I've downloaded the paladin upgrade PDF and read through it, and gone over it with my lone paladin player... who had a question or two that I can't answer (and don't see answers to in the thread here after some looking), so, in the time-honored tradition of seeing what others think....

1) The revision states that the paladin's mount can be 'called to them' once a day. Where is it outside of that? The revision doesn't state, so it could be anyplace from wherever it was last left to a celestial plane. Is there some hint of designer intent that I've missed in reading?

2) Can they send it back when they're done, or is it now stuck wherever they are until called again? Can they, at 9th level, use their second daily summons to send it back, or is the transport one-way only?

3) Would it be possible to put some thought into mounts suitable for urban paladins? Warhorses are all well and good, but they don't do much for you in a back alley in Absalom, or a crowded street where they're not even going to fit. I'm not sure what can be done about it to be honest - at least not for human-sized characters, anyway, although I can see several possibilities for, say, halfling, dwarf, or gnome paladins beyond the boar and dog listed just on the animal companion revision list.

Thanks!


Some quick questions folks - I've downloaded the paladin upgrade PDF and read through it, and gone over it with my lone paladin player... who had a question or two that I can't answer (and don't see answers to in the thread here after some looking), so, in the time-honored tradition....

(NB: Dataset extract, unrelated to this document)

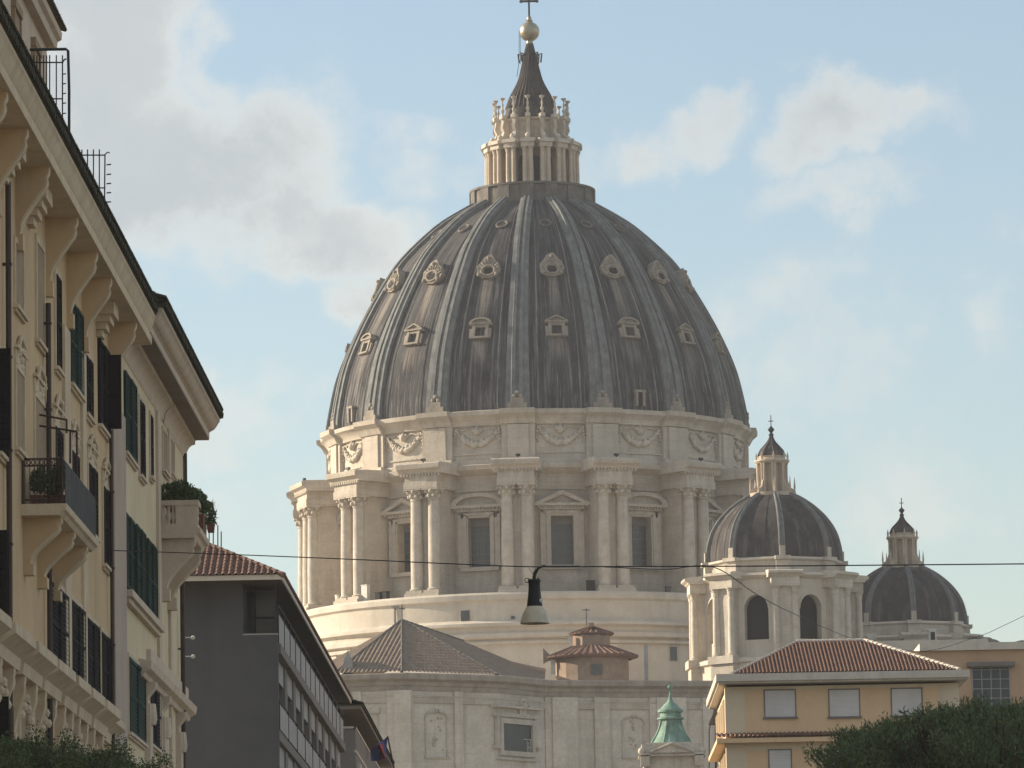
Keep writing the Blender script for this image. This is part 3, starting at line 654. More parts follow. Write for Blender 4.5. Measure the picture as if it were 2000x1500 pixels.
# ---- minor domes
def minor_dome(px, pyb, D, sc, zs):
    """px,pyb: foot of the shell in the photograph; D depth; sc size; zs vertical stretch"""
    cx = atY(px, pyb, D).x-X0; cy = D-DC; zb_ = atY(px, pyb, D-7*sc).z
    off = Vector((cx, cy, zb_))
    def part(mb, name, m, parent, smooth=0, rotz=0):
        o = mb.build(name, m, parent, smooth, rotz); return o
    q = 1/17.86                                   # metres per pixel at the nearer dome
    def Z(y): return (1088-y)*q*zs
    root_off = off
    sh = crom([(7.35, 0), (7.25, Z(1062)), (6.75, Z(1030)), (5.75, Z(1002)), (4.35, Z(978)), (2.9, Z(961)), (2.2, Z(956))], 4)
    A0 = math.radians(4.5)
    mb = MB(); mb.lathe(sh, 8, ph=A0)
    for k in range(8):
        for t in (.33, .67):
            a = A0+(k+t)*PI/4; f = math.cos(PI/8)/math.cos((t-.5)*PI/4)
            mb.tube([(math.sin(a)*r*f, -math.cos(a)*r*f, z) for r, z in sh[:-3]], .05, 4)
    M_ = Matrix.Diagonal((sc, sc, sc, 1))
    sh_o = mb.build('minor_dome', LEADSM, BAS, 25); sh_o.location = off; sh_o.scale = (sc, sc, sc)
    PH = [PI/4*k for k in range(1, 8)]
    mb = MB(FR(0)); k = 8; sec = [(-.34, -.2), (-.34, .2), (-.2, .26), (-.08, .12), (.08, .12), (.2, .26), (.34, .2), (.34, -.2)]; rg = []
    for i, (r, z) in enumerate(sh):
        a = sh[max(i-1, 0)]; b = sh[min(i+1, len(sh)-1)]; d = Vector((b[0]-a[0], b[1]-a[1])).normalized(); s_ = .55+.45*r/7.3
        rg += [(u*s_, r+h*d.y, z-h*d.x) for u, h in sec]
    mb.add(rg, [(i*k+j, i*k+j+1, (i+1)*k+j+1, (i+1)*k+j) for i in range(len(sh)-1) for j in range(k-1)]+[tuple(range(k))])
    polar(mb.build('rib', LEADRIB, sh_o, 30, rotz=A0), PH)
    # attic ring
    mb = MB(); mb.lathe([(7.0, .02), (7.75, -.05), (7.85, -.3), (7.45, -.5), (7.4, Z(1118)), (7.2, Z(1119)), (6, Z(1119))], 8, ph=A0)
    for kk in range(8): mb.M = FR(A0+kk*PI/4); mb.box(-.75, .75, 6.5, 7.75, Z(1119), -.45); mb.box(-.85, .85, 6.5, 8.05, -.42, 0); mb.box(-.3, .3, 7.0, 7.7, 0, 1.1)
    mb.build('attic_ring', STONE, sh_o)
    # lantern
    zl0, zl1, zl2 = Z(954), Z(893), Z(884)
    mb = MB(); mb.lathe([(2.4, Z(966)), (2.55, Z(962)), (2.55, zl0+.1), (1.5, zl0+.12)], 24); mb.lathe([(1.0, zl0), (1.0, zl1)], 16)
    mb.lathe([(1.1, zl1-.05), (1.75, zl1), (1.95, zl1+.2), (1.95, zl1+.35), (1.6, zl1+.45), (1.45, zl2+.1), (1.55, zl2+.3), (1.0, zl2+.4)], 24)
    for kk in range(8):
        mb.M = FR(A0+kk*PI/4); mb.box(-.14, .14, .95, 1.6, zl0+.1, zl1)
        for t in (-.16, .16): mb.lathe([(.15, zl0+.1), (.12, zl0+.3), (.11, zl1-.3), (.17, zl1)], 8, t, 1.6)
        mb.prism_x([(1.6, zl0+.1), (2.6, zl0+.1), (2.45, zl0+.5), (1.95, zl0+.8), (1.75, zl0+1.5), (1.6, zl0+1.6)], -.1, .1)
        mb.lathe([(.14, zl0+.1), (.08, zl0+.5), (.12, zl0+.8), (.02, zl0+1.9)], 6, 0, 2.45)
        mb.lathe([(.12, zl1+.35), (.1, zl1+.7), (.14, zl1+.8), (.01, zl1+1.3)], 6, 0, 1.75)
    LN = mb.build('lantern', WARMST, sh_o, 40)
    mb = MB(); capp = crom([(1.5, zl2+.3), (1.5, Z(876)), (1.25, Z(866)), (.8, Z(857)), (.42, Z(849)), (.22, Z(842)), (.16, Z(838))], 3); mb.lathe(capp, 8, ph=A0)
    for kk in range(8): a = A0+kk*PI/4; mb.tube([(math.sin(a)*r, -math.cos(a)*r, z) for r, z in capp], .07, 5)
    mb.build('lantern_cap', LEADSM, sh_o, 40)
    mb = MB(); mb.lathe([(.16, Z(840)), (.3, Z(835)), (.12, Z(832)), (.38, Z(825)), (.1, Z(819)), (.05, Z(817)), (.05, Z(797)), (.01, Z(796))], 8); mb.box(-.28, .28, -.04, .04, Z(809), Z(807.5)); mb.build('finial', DARKMET, sh_o, 40)
    # columned octagonal body, hollow, an arch in each face
    z1, z0_, zpl = Z(1122), Z(1283), Z(1345); RB = 8.35; ap_ = RB*math.cos(PI/8); hwf = RB*math.sin(PI/8)
    zs1 = Z(1192); za = Z(1163)
    FW = MB()
    for kk in range(8):
        FW.M = FR(A0+(kk+.5)*PI/4); w_ = 1.35; n = 10
        arc = [(w_*math.cos(PI-PI*i/n), zs1+(za-zs1)*math.sin(PI*i/n)) for i in range(n+1)]
        sill = Z(1250)
        FW.box(-hwf, -w_, ap_-1.0, ap_, z0_-.2, z1); FW.box(w_, hwf, ap_-1.0, ap_, z0_-.2, z1); FW.box(-w_, w_, ap_-.8, ap_-.1, z0_-.2, sill)
        top = [(x, z1) for x, z in arc]
        for i in range(n): FW.loops([(arc[i][0], ap_, arc[i][1]), (arc[i+1][0], ap_, arc[i+1][1]), (top[i+1][0], ap_, z1), (top[i][0], ap_, z1)],
                                    [(arc[i][0], ap_-1, arc[i][1]), (arc[i+1][0], ap_-1, arc[i+1][1]), (top[i+1][0], ap_-1, z1), (top[i][0], ap_-1, z1)])
        for i in range(n): FW.loops([(arc[i][0], ap_+.12, arc[i][1]), (arc[i+1][0], ap_+.12, arc[i+1][1]), (arc[i+1][0]*1.14, ap_+.12, arc[i+1][1]+.2), (arc[i][0]*1.14, ap_+.12, arc[i][1]+.2)],
                                    [(arc[i][0], ap_-.1, arc[i][1]), (arc[i+1][0], ap_-.1, arc[i+1][1]), (arc[i+1][0]*1.14, ap_-.1, arc[i+1][1]+.2), (arc[i][0]*1.14, ap_-.1, arc[i][1]+.2)])
    FW.M = Matrix.Identity(4)
    FW.lathe([(7.4, Z(1119)), (9.0, Z(1121)), (9.1, Z(1126)), (8.7, Z(1131)), (8.4, Z(1133)), (8.4, Z(1150)), (7.2, Z(1150.2))], 8, ph=A0)
    FW.lathe([(7.0, z0_+.1), (8.9, z0_+.05), (9.6, Z(1286)), (9.65, Z(1293)), (9.25, Z(1296)), (9.2, Z(1420)), (8, Z(1420))], 8, ph=A0)
    body = FW.build('arcaded_body', PLAST, sh_o)
    mb = MB(); mb.lathe([(6.3, z0_), (6.3, Z(1140))], 8, ph=A0, cap=True); mb.build('painted_dark_fill', VOID, sh_o)  # no real grille: solid dark core paints the shade behind the open arches
    mb = MB(FR(0)); mb.box(-1.15, 1.15, 7.6, 9.05, z0_, Z(1150)); mb.box(-1.55, 1.55, 7.6, 9.55, Z(1150), Z(1132))
    mb.prism_x([(7.4, Z(1132)), (9.65, Z(1132)), (9.8, Z(1129)), (10.15, Z(1125)), (10.15, Z(1121)), (9.8, Z(1119)), (7.4, Z(1116))], -1.9, 1.9)
    mb.box(-1.75, 1.75, 7.6, 9.9, Z(1296), z0_+.12); mb.box(-1.55, 1.55, 7.6, 9.6, Z(1420), Z(1296))
    polar(mb.build('corner_pier', STONE, sh_o, 0, rotz=A0), PH)
    for t in (-1.05, 1.05):
        mb = MB(FR(0)); column(mb, t, 9.05, .42, z0_+.1, Z(1149.5), 14, cap=.8); polar(mb.build('column', STONE2, sh_o, 45, rotz=A0), PH)
    return sh_o
minor_dome(1512, 1086, 553, .9875, 1.0)
minor_dome(1767, 1212, 603, .985, .945)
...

1) The revision states that the paladin's mount can be 'called to them' once a day. Where is it outside of that? The revision doesn't state, so it could be anyplace from wherever it was last left to a celestial plane.

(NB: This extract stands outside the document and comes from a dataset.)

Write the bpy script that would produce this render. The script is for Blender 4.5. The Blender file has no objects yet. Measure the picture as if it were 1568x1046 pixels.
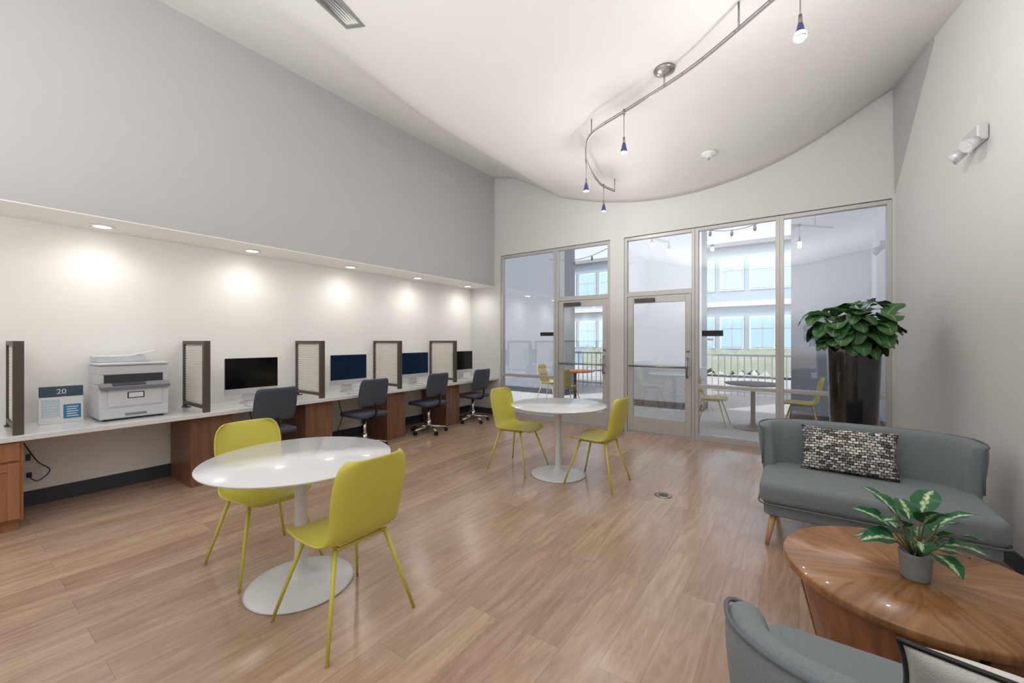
import bpy, bmesh, math, random
from mathutils import Vector, Matrix, Euler
random.seed(7)
C=bpy.context
S=C.scene
PI=math.pi

# ---------------------------------------------------------------- materials
def lin(c):
    c=c/255.0
    return c/12.92 if c<=0.04045 else ((c+0.055)/1.055)**2.4
def rgb(r,g,b): return (lin(r),lin(g),lin(b),1)
MATS={}
def mat(name,col,rough=.5,metal=0.0,bump=0.0,bscale=60,var=0.0,vscale=4,emit=None,estr=0,coat=0,sheen=0,spec=None):
    if name in MATS: return MATS[name]
    m=bpy.data.materials.new(name); m.use_nodes=True
    nt=m.node_tree; N=nt.nodes; L=nt.links
    b=N["Principled BSDF"]
    b.inputs["Base Color"].default_value=col
    b.inputs["Roughness"].default_value=rough
    b.inputs["Metallic"].default_value=metal
    if coat: b.inputs["Coat Weight"].default_value=coat
    if sheen: b.inputs["Sheen Weight"].default_value=sheen
    if spec is not None: b.inputs["Specular IOR Level"].default_value=spec
    tc=N.new("ShaderNodeTexCoord")
    nz=N.new("ShaderNodeTexNoise"); nz.inputs["Scale"].default_value=vscale; nz.inputs["Detail"].default_value=4
    L.new(tc.outputs["Object"],nz.inputs["Vector"])
    mx=N.new("ShaderNodeMix"); mx.data_type='RGBA'
    v=max(var,0.02)
    mx.inputs[6].default_value=tuple(c*(1-v) for c in col[:3])+(1,)
    mx.inputs[7].default_value=tuple(min(1,c*(1+v)) for c in col[:3])+(1,)
    L.new(nz.outputs["Fac"],mx.inputs[0]); L.new(mx.outputs[2],b.inputs["Base Color"])
    if bump:
        n2=N.new("ShaderNodeTexNoise"); n2.inputs["Scale"].default_value=bscale; n2.inputs["Detail"].default_value=5
        L.new(tc.outputs["Object"],n2.inputs["Vector"])
        bp=N.new("ShaderNodeBump"); bp.inputs["Strength"].default_value=bump; bp.inputs["Distance"].default_value=.01
        L.new(n2.outputs["Fac"],bp.inputs["Height"]); L.new(bp.outputs["Normal"],b.inputs["Normal"])
    if emit:
        b.inputs["Emission Color"].default_value=emit; b.inputs["Emission Strength"].default_value=estr
    MATS[name]=m
    return m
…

2) Can they send it back when they're done, or is it now stuck wherever they are until called again? Can they, at 9th level, use their second daily summons to send it back, or is the transport one-way only?

3) Would it be possible to put some thought into mounts suitable for urban paladins? Warhorses are all well and good, but they don't do much for you in a back alley in Absalom, or a crowded street where they're not even going to fit. I'm not sure what can be done about it to be honest - at least not for human-sized characters, anyway, although I can see several possibilities for, say, halfling, dwarf, or gnome paladins beyond the boar and dog listed just on the animal companion revision list.

Thanks!


I just got in the mail and even if there's some conversion necessary (which I'd have to do for Pathfinder anyway) it's well worth the full cover price just for the setting information - let alone the *2.00* that Paizo wants.


Eric Hinkle wrote:

Just wanted to ask this:

Anyone here ever have trouble with DMs who demand that all LG types, especially Paladins, must be played as either morons or bigots and then penalize the player when they don't "get it right"?

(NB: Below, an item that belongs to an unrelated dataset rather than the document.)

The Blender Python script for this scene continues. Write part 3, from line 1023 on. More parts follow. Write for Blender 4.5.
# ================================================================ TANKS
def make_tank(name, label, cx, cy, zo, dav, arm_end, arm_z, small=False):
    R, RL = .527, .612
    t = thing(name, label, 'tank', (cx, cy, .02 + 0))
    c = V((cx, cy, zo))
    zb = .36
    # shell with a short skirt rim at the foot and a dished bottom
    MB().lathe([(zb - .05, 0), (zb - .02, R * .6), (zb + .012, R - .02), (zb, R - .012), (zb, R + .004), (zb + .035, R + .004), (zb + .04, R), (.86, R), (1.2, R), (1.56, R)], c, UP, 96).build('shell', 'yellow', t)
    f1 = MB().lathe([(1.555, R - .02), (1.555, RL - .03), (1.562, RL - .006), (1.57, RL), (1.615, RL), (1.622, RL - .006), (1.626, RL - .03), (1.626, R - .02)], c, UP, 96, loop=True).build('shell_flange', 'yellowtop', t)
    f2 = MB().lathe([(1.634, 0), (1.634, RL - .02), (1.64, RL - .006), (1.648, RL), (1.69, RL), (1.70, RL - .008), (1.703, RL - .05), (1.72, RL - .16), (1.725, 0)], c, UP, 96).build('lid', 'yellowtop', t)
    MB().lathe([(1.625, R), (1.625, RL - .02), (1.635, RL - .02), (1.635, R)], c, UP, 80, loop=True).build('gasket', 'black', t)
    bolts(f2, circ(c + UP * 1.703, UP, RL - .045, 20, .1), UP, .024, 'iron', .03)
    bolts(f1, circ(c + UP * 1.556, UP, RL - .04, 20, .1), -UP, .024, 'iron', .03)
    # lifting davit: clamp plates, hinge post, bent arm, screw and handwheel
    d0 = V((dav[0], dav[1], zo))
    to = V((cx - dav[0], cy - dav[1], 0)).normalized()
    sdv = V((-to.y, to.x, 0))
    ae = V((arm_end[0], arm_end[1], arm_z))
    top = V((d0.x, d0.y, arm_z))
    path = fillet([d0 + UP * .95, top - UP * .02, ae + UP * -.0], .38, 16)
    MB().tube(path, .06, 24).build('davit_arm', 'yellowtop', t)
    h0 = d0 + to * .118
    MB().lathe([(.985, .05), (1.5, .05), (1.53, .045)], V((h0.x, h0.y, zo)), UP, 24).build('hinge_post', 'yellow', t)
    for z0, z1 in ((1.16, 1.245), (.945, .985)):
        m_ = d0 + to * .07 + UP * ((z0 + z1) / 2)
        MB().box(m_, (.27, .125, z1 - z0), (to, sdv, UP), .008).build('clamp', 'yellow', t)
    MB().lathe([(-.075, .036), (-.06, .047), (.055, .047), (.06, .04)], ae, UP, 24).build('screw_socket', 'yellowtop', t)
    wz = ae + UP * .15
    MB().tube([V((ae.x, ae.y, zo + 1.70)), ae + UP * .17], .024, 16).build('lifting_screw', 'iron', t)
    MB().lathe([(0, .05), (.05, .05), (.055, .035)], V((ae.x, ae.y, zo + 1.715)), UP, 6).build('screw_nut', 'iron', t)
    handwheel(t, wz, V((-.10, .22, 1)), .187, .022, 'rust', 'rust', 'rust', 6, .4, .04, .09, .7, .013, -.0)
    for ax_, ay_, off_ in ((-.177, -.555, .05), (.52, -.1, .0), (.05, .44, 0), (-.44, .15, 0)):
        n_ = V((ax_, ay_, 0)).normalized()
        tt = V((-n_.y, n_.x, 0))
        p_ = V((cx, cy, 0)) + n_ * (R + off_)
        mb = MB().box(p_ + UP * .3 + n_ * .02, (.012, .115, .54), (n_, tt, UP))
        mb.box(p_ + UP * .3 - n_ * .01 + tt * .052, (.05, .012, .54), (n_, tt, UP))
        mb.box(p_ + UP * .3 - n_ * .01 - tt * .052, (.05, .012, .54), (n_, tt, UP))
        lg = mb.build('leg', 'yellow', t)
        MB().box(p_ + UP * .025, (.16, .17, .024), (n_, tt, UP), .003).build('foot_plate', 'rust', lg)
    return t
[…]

Let me assure you, it gets real tired, real fast.

See the extremely long post I just posted, Eric. In short, and sadly, yes, yes, I have.


In my experience - and I speak specifically of paladins as a class and characters of Lawful Good alignment here - the single biggest problem to seeing more of both in the games that I've played in can be summed up simply: bad examples.

To explain and illustrate the paladin part, I offer an actual example from a published (non-Paizo) product, Dramatis Personae: Campaign Ready NPCs by Archangel Studios. In it, they offer up a paladin npc who, straight off the page, has the established practice of walking into bars (and presumably any other establishment he visits), using his Detect Evil power, and then more or less mindlessly attacking anyone that registers until they are slain.

I don't know how that would work in anyone else's game, but in mine it's a one-way ticket to jail since no paladin could lie about having done it and remain a paladin (presuming he'd somehow managed to keep his paladinhood after a few stops in the first place). This kind of 'convert or die,' 'my way or the highway,' 'kill them all and the gods will know their own,' and so forth behavior is a staple of the way that I've seen paladins portrayed in campaigns and source material since I started this hobby (which was, to give you an idea of how long I've been seeing it, in 1976). Too many people seem to think that this sort of rigid, unyeilding, famaticism is what's required to be a paladin, and after a few encounters with guys like this, most parties will (understandably) turn around and walk the other way when they see one coming.

The Lawful Good issue is a simlar sort of thing: far too many people seem to think that having that alignment turns you into either a killjoy inquisitor from Torqumada's cohort that is out to ruin everyone's fun (a frequent use of the alignment in published material), or someone with an IQ of about 45 that gets everyone into trouble because they refuse to believe the worst of anyone (more often encountered in a player in my experience). It's been so bad in some groups I've gamed with that 'Lawful Stupid' or 'Awful Good' were the way the alignment was actually referred to by players and the DM.

Now neither of those ways off viewing the alignment are, in my opinion, accurate, as they both come from extremist viewpoint ends of the alignment line. But both of them can kill the fun in a game faster than you can say "Jack Robinson."

The problem is in the way the alignment and class are presented to and by the players - because gamers have to a real extent been conditioned to think of paladins as rigid, unyeilding killjoys, and people with Lawful Good alignment as either idiots or fanatics out to make everyone into a Stepford Wife 'for the good of their soul' then players avoid them both because of simple avoidance. They're like Pavlov's dogs, reacting because of a stimulus, no matter if the stimulus is accurate or not.